Em relação aos casos de sucesso,
uma análise mais detalhada da S&P Global constatou que 77% das companhias
da amostra que optaram pelo modelo de reestruturação por meio da troca de papéis
conseguiram sair das situações de inadimplência. Nesta categoria, a empresa
negocia com os credores a troca de suas dívidas por títulos novos, com taxas
menores e prazos mais longos de
vencimento.
Segundo Correa, esse modelo é o
mais recomendado porque geralmente é feito em termos mais amigáveis e evita a
necessidade de um acompanhamento judicial.
Algumas empresas que optaram por
essa solução e se recuperaram foram a Net Serviços de Comunicação, em 2002; a
Cesp, em 2003; a USJ Açúcar e Álcool, em 2016; e a Gol no mesmo ano.

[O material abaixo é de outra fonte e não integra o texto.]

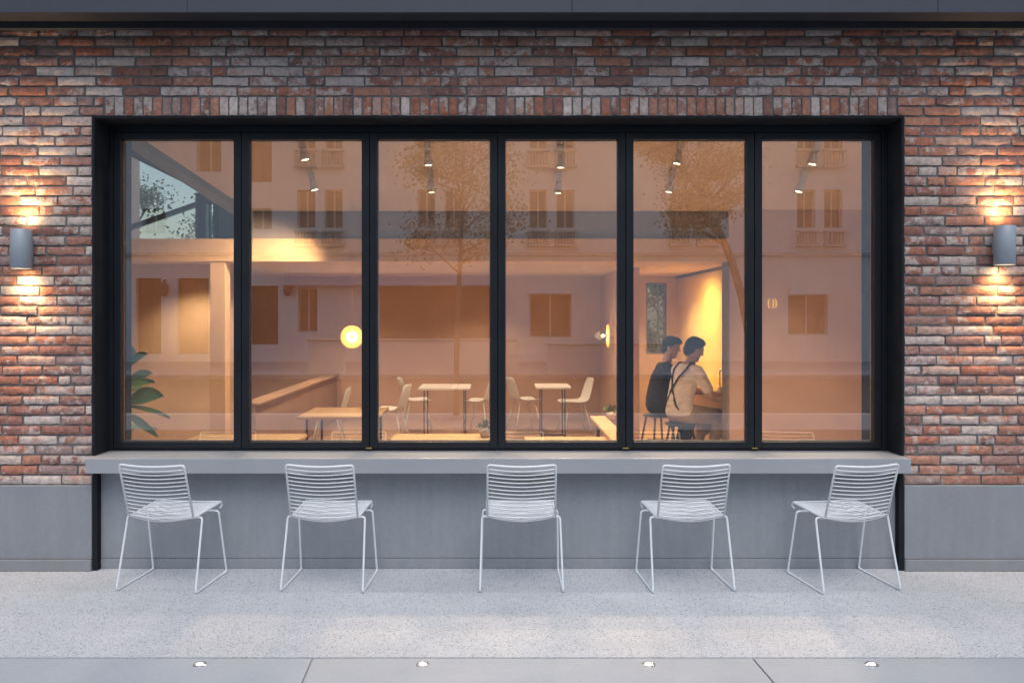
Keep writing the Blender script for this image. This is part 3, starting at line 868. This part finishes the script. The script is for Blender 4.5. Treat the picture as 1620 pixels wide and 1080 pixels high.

O estudo mostrou ainda que, nos
casos de pedido de falência, 59% das empresas conseguiu ao menos pagar seus
credores.
A S&P Global revela também
que, nas repactuações de passivos de forma extrajudicial, o índice de sucesso
foi de apenas 41% - o pior da amostra. Trata-se, em geral, de um processo de
reestruturação de dívidas entre a empresa e os credores, sem que a companhia
peça recuperação judicial e pode incluir o acordo de suspensão de pagamento de
dívida ("stadstill agreement").
Para Rosas, do Cescon &
Barrieu, um ponto em comum entre todas as empresas que conseguiram se recuperar
foi o reconhecimento da dificuldade financeira no momento em que surge e,
obviamente, a tomada de providências.
"Existe atualmente no Brasil
uma cultura de se postergar soluções em reestruturações financeiras até o
último minuto, ou até não conseguir mais cumprir as obrigações", destaca o
advogado. Rosas afirma que a empresa deve aproveitar momentos favoráveis para
cuidar da dificuldade financeira, pois o cenário de negócios pode mudar, e
tornar a tarefa bem mais difícil. "É preciso aproveitar o momento para
alongar a dívida de forma mais confortável", disse.